Observability and debugging
Debugging in serverless environments is challenging due to the stateless, ephemeral, and dynamically scaling nature of functions. There’s no fixed infrastructure for traditional methods like SSH, as functions are short-lived and scale dynamically, making it difficult to trace individual requests passing through multiple hops. Therefore, traditional logging and monitoring tools fall short.
The solution here is robust observability. For typical observability tasks, you need logs, metrics and traces. This requires instrumentation of the application, which allows tools to collect all relevant information from the systems. For serverless applications, consider monitoring the following metrics:
- Error percentages during invocation
- Cold start incidents and latency
- Memory consumption
- Outliers and averages in function execution
- The four standard metrics: latency, errors, traffic, and saturation (LETS)

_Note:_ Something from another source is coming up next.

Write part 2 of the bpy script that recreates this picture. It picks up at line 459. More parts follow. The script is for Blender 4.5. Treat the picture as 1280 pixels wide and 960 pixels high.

Certainly, metrics provide valuable information for troubleshooting incidents, but incident management and application performance management also require context
Logs provide this context. Logs record and describe what happens to system resources during the lifetime of a serverless function. This information can allow you to analyze a variety of key performance traits of your serverless architecture:
- Understand how the performance evolves across the function workflows.
- Identify bottleneck patterns between function calls and dependencies.
- Traffic flows for troubleshooting.
- Long-term performance, cost and application performance.
To achieve this, you need a dedicated toolset that can produce trace pillars and describe serverless transactional logs, like Splunk Observability Cloud. This information is then aggregated and analyzed using a predictive analytics system for real-time, proactive and preventive incident management.
Finding the right fit
One of the overlooked aspects of serverless architecture is its use case suitability. It is prone to latency issues, cost inefficiencies, and architectural complexity. Not every workload is a good fit for serverless functions, so should you invest in one?
Use cases for serverless
The following use cases align naturally with the characteristics of a serverless system — short-lived, scalable, stateless, and event-driven:
- Scheduled jobs that need to run periodically but do not require a full-time server
- REST APIs and microservices that are stateless and easily composable
- Data ingestion pipelines and functions that are triggered by Kafka events, database updates, or new files
- Real-time applications that require lite request-response and are latency-tolerant
Conversely, serverless functions are generally not well-suited for scenarios that struggle with timeout limits and cold starts, or require persistent state storage. These include:
Where to avoid serverless
In other scenarios that struggle with timeout limits and cold starts, and require persistent state storage such as:
- Any long-running process beyond the typical maximum execution time for serverless functions.
- High performance and low-latency APIs that are not invoked frequently.
- Video and game streaming and real-time chats that require persistent connections not supported natively by serverless architecture systems.
- Machine learning training jobs that require long-running GPU intensive batch or containerized workloads.
- Legacy systems that cannot be refactored into modern serverless alternatives without adding risk and complexity.
Summarizing serverless systems
Ultimately, serverless architecture offers a game-changing approach for building applications, promising easier development and reduced costs. However, truly harnessing its power means understanding its unique characteristics, navigating its challenges, and critically determining if it's the right fit for your specific workload. Making an informed decision will ensure you leverage serverless effectively, transforming your development process for the better.